§ What needs to be done:
Can you print every record below exactly as written?

━━ Material supplied ━━

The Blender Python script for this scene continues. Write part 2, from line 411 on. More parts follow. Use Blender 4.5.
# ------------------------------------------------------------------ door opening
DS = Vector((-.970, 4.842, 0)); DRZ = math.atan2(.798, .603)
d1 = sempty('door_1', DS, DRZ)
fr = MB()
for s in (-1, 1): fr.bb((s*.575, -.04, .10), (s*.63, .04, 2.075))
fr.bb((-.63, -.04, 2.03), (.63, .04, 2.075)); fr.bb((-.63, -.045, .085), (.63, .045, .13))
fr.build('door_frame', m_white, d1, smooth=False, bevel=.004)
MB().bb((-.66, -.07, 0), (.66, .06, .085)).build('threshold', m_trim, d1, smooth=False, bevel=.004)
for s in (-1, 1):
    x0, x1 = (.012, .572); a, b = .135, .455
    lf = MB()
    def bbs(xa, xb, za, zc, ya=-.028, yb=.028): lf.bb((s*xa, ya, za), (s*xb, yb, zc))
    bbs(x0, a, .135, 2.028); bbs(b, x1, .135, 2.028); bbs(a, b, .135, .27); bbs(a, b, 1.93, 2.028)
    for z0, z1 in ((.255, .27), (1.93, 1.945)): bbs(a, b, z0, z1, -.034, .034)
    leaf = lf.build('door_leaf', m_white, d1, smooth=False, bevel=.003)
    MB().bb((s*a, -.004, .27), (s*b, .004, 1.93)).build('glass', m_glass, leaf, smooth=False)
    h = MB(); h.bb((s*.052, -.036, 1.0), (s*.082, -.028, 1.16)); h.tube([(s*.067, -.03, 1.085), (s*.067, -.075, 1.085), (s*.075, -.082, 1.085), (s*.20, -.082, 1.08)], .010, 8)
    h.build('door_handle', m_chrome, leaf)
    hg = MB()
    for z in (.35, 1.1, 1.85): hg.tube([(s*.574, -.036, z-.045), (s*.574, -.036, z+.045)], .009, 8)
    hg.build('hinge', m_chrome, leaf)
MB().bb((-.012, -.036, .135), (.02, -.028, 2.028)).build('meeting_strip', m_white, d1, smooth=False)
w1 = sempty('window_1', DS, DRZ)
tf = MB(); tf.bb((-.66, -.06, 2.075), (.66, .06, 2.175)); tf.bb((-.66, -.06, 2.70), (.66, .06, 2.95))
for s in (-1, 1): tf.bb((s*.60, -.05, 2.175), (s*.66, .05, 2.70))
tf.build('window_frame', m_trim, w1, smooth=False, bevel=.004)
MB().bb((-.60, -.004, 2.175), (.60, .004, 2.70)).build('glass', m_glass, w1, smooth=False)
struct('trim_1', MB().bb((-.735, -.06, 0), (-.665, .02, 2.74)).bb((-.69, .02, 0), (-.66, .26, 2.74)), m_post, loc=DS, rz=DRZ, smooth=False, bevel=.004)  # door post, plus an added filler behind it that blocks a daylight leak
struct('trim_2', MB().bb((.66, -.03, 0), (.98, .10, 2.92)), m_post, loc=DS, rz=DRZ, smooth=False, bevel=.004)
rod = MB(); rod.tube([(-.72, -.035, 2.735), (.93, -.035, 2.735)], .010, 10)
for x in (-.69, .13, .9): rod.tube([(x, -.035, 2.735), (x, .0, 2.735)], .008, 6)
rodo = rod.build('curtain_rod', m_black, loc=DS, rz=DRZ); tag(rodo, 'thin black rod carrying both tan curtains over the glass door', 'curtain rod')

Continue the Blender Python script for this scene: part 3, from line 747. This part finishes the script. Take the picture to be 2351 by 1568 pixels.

━━━

§ Reply:
The Blender Python script for this scene continues. Write part 2, from line 411 on. More parts follow. Use Blender 4.5.
# ------------------------------------------------------------------ door opening
DS = Vector((-.970, 4.842, 0)); DRZ = math.atan2(.798, .603)
d1 = sempty('door_1', DS, DRZ)
fr = MB()
for s in (-1, 1): fr.bb((s*.575, -.04, .10), (s*.63, .04, 2.075))
fr.bb((-.63, -.04, 2.03), (.63, .04, 2.075)); fr.bb((-.63, -.045, .085), (.63, .045, .13))
fr.build('door_frame', m_white, d1, smooth=False, bevel=.004)
MB().bb((-.66, -.07, 0), (.66, .06, .085)).build('threshold', m_trim, d1, smooth=False, bevel=.004)
for s in (-1, 1):
    x0, x1 = (.012, .572); a, b = .135, .455
    lf = MB()
    def bbs(xa, xb, za, zc, ya=-.028, yb=.028): lf.bb((s*xa, ya, za), (s*xb, yb, zc))
    bbs(x0, a, .135, 2.028); bbs(b, x1, .135, 2.028); bbs(a, b, .135, .27); bbs(a, b, 1.93, 2.028)
    for z0, z1 in ((.255, .27), (1.93, 1.945)): bbs(a, b, z0, z1, -.034, .034)
    leaf = lf.build('door_leaf', m_white, d1, smooth=False, bevel=.003)
    MB().bb((s*a, -.004, .27), (s*b, .004, 1.93)).build('glass', m_glass, leaf, smooth=False)
    h = MB(); h.bb((s*.052, -.036, 1.0), (s*.082, -.028, 1.16)); h.tube([(s*.067, -.03, 1.085), (s*.067, -.075, 1.085), (s*.075, -.082, 1.085), (s*.20, -.082, 1.08)], .010, 8)
    h.build('door_handle', m_chrome, leaf)
    hg = MB()
    for z in (.35, 1.1, 1.85): hg.tube([(s*.574, -.036, z-.045), (s*.574, -.036, z+.045)], .009, 8)
    hg.build('hinge', m_chrome, leaf)
MB().bb((-.012, -.036, .135), (.02, -.028, 2.028)).build('meeting_strip', m_white, d1, smooth=False)
w1 = sempty('window_1', DS, DRZ)
tf = MB(); tf.bb((-.66, -.06, 2.075), (.66, .06, 2.175)); tf.bb((-.66, -.06, 2.70), (.66, .06, 2.95))
for s in (-1, 1): tf.bb((s*.60, -.05, 2.175), (s*.66, .05, 2.70))
tf.build('window_frame', m_trim, w1, smooth=False, bevel=.004)
MB().bb((-.60, -.004, 2.175), (.60, .004, 2.70)).build('glass', m_glass, w1, smooth=False)
struct('trim_1', MB().bb((-.735, -.06, 0), (-.665, .02, 2.74)).bb((-.69, .02, 0), (-.66, .26, 2.74)), m_post, loc=DS, rz=DRZ, smooth=False, bevel=.004)  # door post, plus an added filler behind it that blocks a daylight leak
struct('trim_2', MB().bb((.66, -.03, 0), (.98, .10, 2.92)), m_post, loc=DS, rz=DRZ, smooth=False, bevel=.004)
rod = MB(); rod.tube([(-.72, -.035, 2.735), (.93, -.035, 2.735)], .010, 10)
for x in (-.69, .13, .9): rod.tube([(x, -.035, 2.735), (x, .0, 2.735)], .008, 6)
rodo = rod.build('curtain_rod', m_black, loc=DS, rz=DRZ); tag(rodo, 'thin black rod carrying both tan curtains over the glass door', 'curtain rod')

Continue the Blender Python script for this scene: part 3, from line 747. This part finishes the script. Take the picture to be 2351 by 1568 pixels.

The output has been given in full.